### Given request
Drop every picture. Then return, exactly, the lines from the beginning of the listing below through the one containing "d=(EYE-TZ)*F/(py-218); return Vector(((px-455)*d/F, d-D, TZ))".

### Source material

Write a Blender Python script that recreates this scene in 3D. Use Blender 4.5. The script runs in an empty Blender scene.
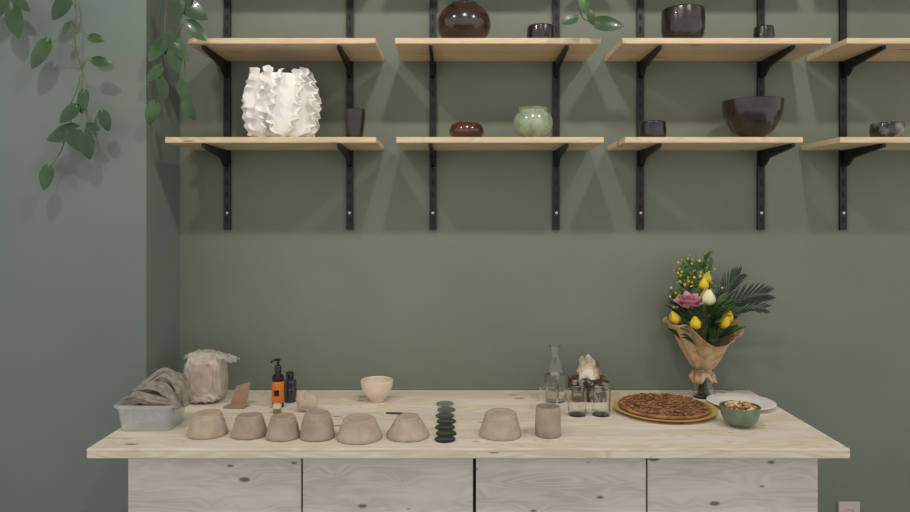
import bpy, math, random
from mathutils import Vector, noise, Matrix
random.seed(7)
EYE=1.58; F=708.0; D=2.8; TZ=0.90
# measured photo points -> world points on real surfaces (wall y=0, table z=TZ)
def W(px,py,depth): return Vector(((px-455)*depth/F, -(D-depth), EYE-(py-218)*depth/F))
def T(px,py):
    d=(EYE-TZ)*F/(py-218); return Vector(((px-455)*d/F, d-D, TZ))

# ---------------- materials
def newmat(name):
    m=bpy.data.materials.new(name); m.use_nodes=True
    nt=m.node_tree; b=nt.nodes['Principled BSDF']; return m,nt,b
def c(r,g,b,a=1):
    f=lambda x:((x/255+0.055)/1.055)**2.4 if x>10 else x/255/12.92
    return (f(r),f(g),f(b),1)
def mat(name,col,rough=.6,col2=None,scale=20,bump=0,bscale=60,trans=0,alpha=1,metal=0,coat=0,lo=.35,hi=.65,spec=.5,detail=4):
    m,nt,b=newmat(name); L=nt.links
    b.inputs['Base Color'].default_value=col; b.inputs['Roughness'].default_value=rough
    b.inputs['Transmission Weight'].default_value=trans; b.inputs['Alpha'].default_value=alpha
    b.inputs['Metallic'].default_value=metal; b.inputs['Coat Weight'].default_value=coat
    b.inputs['Specular IOR Level'].default_value=spec
    tc=nt.nodes.new('ShaderNodeTexCoord')
    if col2:
        n=nt.nodes.new('ShaderNodeTexNoise'); n.inputs['Scale'].default_value=scale; n.inputs['Detail'].default_value=detail
        r=nt.nodes.new('ShaderNodeValToRGB'); r.color_ramp.elements[0].color=col; r.color_ramp.elements[1].color=col2
        r.color_ramp.elements[0].position=lo; r.color_ramp.elements[1].position=hi
        L.new(tc.outputs['Object'],n.inputs['Vector']); L.new(n.outputs['Fac'],r.inputs['Fac']); L.new(r.outputs['Color'],b.inputs['Base Color'])
    if bump:
        n2=nt.nodes.new('ShaderNodeTexNoise'); n2.inputs['Scale'].default_value=bscale; n2.inputs['Detail'].default_value=5
        bp=nt.nodes.new('ShaderNodeBump'); bp.inputs['Strength'].default_value=bump; bp.inputs['Distance'].default_value=.01
        L.new(tc.outputs['Object'],n2.inputs['Vector']); L.new(n2.outputs['Fac'],bp.inputs['Height']); L.new(bp.outputs['Normal'],b.inputs['Normal'])
    return m
def wood(name,base,dark,knot,kx=2.6,kv=6.0,board=.115,rough=.55,seed=0.0,tint=.14,gs=1.0,thr=.085,seamd=.12,kmin=0.0,stain=None,koff=0.0,lines=75.0,kd_=.4,stmax=.8):
    m,nt,b=newmat(name); L=nt.links; N=nt.nodes
    def math_(op,a,bb=None):
        n=N.new('ShaderNodeMath'); n.operation=op
        for i,x in enumerate((a,bb)):
            if x is None: continue
            if isinstance(x,(int,float)): n.inputs[i].default_value=x
            else: L.new(x,n.inputs[i])
        return n.outputs[0]
    tc=N.new('ShaderNodeTexCoord'); s=N.new('ShaderNodeSeparateXYZ'); L.new(tc.outputs['Object'],s.inputs[0])
    oi=N.new('ShaderNodeObjectInfo')
    v=math_('ADD',s.outputs['Y'],s.outputs['Z']); v=math_('ADD',v,seed)
    bi=math_('FLOOR',math_('DIVIDE',v,board)); 
    x=math_('ADD',s.outputs['X'],math_('MULTIPLY',bi,1.37)); x=math_('ADD',x,math_('MULTIPLY',oi.outputs['Random'],40.0))
    cb=N.new('ShaderNodeCombineXYZ'); L.new(math_('MULTIPLY',x,kx),cb.inputs[0]); L.new(math_('MULTIPLY',v,kv),cb.inputs[1])
    vo=N.new('ShaderNodeTexVoronoi'); vo.voronoi_dimensions='2D'; vo.inputs['Scale'].default_value=1; L.new(cb.outputs[0],vo.inputs['Vector'])
    kd=vo.outputs['Distance']
    near=N.new('ShaderNodeMapRange'); L.new(kd,near.inputs[0]); near.inputs[1].default_value=0; near.inputs[2].default_value=.35; near.inputs[3].default_value=1; near.inputs[4].default_value=0
    cg=N.new('ShaderNodeCombineXYZ'); L.new(math_('MULTIPLY',x,.9),cg.inputs[0])
    vv=math_('ADD',math_('MULTIPLY',v,9*gs),math_('MULTIPLY',near.outputs[0],kd_)); L.new(vv,cg.inputs[1]); L.new(math_('MULTIPLY',bi,3.1),cg.inputs[2])
    n1=N.new('ShaderNodeTexNoise'); n1.inputs['Scale'].default_value=1.6; n1.inputs['Detail'].default_value=2; L.new(cg.outputs[0],n1.inputs['Vector'])
    w=math_('SINE',math_('MULTIPLY',n1.outputs['Fac'],lines))
    w=math_('ADD',math_('MULTIPLY',w,.5),.5)
    c3=N.new('ShaderNodeCombineXYZ'); L.new(math_('MULTIPLY',x,6),c3.inputs[0]); L.new(math_('MULTIPLY',v,260),c3.inputs[1])
    n2=N.new('ShaderNodeTexNoise'); n2.inputs['Scale'].default_value=1; n2.inputs['Detail'].default_value=3; L.new(c3.outputs[0],n2.inputs['Vector'])
    g=math_('ADD',math_('MULTIPLY',w,.5),math_('MULTIPLY',n2.outputs['Fac'],.55))
    mx=N.new('ShaderNodeMix'); mx.data_type='RGBA'; L.new(g,mx.inputs[0]); mx.inputs[6].default_value=base; mx.inputs[7].default_value=dark
    col=mx.outputs[2]
    if stain:
        n3=N.new('ShaderNodeTexNoise'); n3.inputs['Scale'].default_value=1.0; n3.inputs['Detail'].default_value=4
        c4=N.new('ShaderNodeCombineXYZ'); L.new(math_('MULTIPLY',x,3),c4.inputs[0]); L.new(math_('MULTIPLY',v,14),c4.inputs[1]); L.new(c4.outputs[0],n3.inputs['Vector'])
        sr=N.new('ShaderNodeMapRange'); L.new(n3.outputs['Fac'],sr.inputs[0]); sr.inputs[1].default_value=.42; sr.inputs[2].default_value=.72; sr.inputs[3].default_value=0; sr.inputs[4].default_value=stmax
        ms=N.new('ShaderNodeMix'); ms.data_type='RGBA'; L.new(sr.outputs[0],ms.inputs[0]); L.new(col,ms.inputs[6]); ms.inputs[7].default_value=stain; col=ms.outputs[2]
    sel=N.new('ShaderNodeSeparateColor'); L.new(vo.outputs['Color'],sel.inputs[0])
    size=math_('MULTIPLY',math_('ADD',sel.outputs[0],kmin),thr)
    k=N.new('ShaderNodeMapRange'); L.new(math_('SUBTRACT',kd,size),k.inputs[0]); k.inputs[1].default_value=-.01+koff; k.inputs[2].default_value=.03+koff; k.inputs[3].default_value=.85; k.inputs[4].default_value=0
    mk=N.new('ShaderNodeMix'); mk.data_type='RGBA'; L.new(k.outputs[0],mk.inputs[0]); L.new(col,mk.inputs[6]); mk.inputs[7].default_value=knot
    wn=N.new('ShaderNodeTexWhiteNoise'); wn.noise_dimensions='1D'; L.new(bi,wn.inputs['W'])
    br=math_('ADD',math_('MULTIPLY',wn.outputs['Value'],tint),1-tint*.7)
    fr=math_('FRACT',math_('DIVIDE',v,board)); seam=math_('GREATER_THAN',fr,.025); br=math_('MULTIPLY',br,math_('ADD',math_('MULTIPLY',seam,seamd),1-seamd))
    hs=N.new('ShaderNodeHueSaturation'); L.new(br,hs.inputs['Value']); L.new(mk.outputs[2],hs.inputs['Color']); L.new(hs.outputs[0],b.inputs['Base Color'])
    b.inputs['Roughness'].default_value=rough; b.inputs['Specular IOR Level'].default_value=.25
    bp=N.new('ShaderNodeBump'); bp.inputs['Strength'].default_value=.08; bp.inputs['Distance'].default_value=.004; L.new(g,bp.inputs['Height']); L.new(bp.outputs[0],b.inputs['Normal'])
    return m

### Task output
Write a Blender Python script that recreates this scene in 3D. Use Blender 4.5. The script runs in an empty Blender scene.
import bpy, math, random
from mathutils import Vector, noise, Matrix
random.seed(7)
EYE=1.58; F=708.0; D=2.8; TZ=0.90
# measured photo points -> world points on real surfaces (wall y=0, table z=TZ)
def W(px,py,depth): return Vector(((px-455)*depth/F, -(D-depth), EYE-(py-218)*depth/F))
def T(px,py):
    d=(EYE-TZ)*F/(py-218); return Vector(((px-455)*d/F, d-D, TZ))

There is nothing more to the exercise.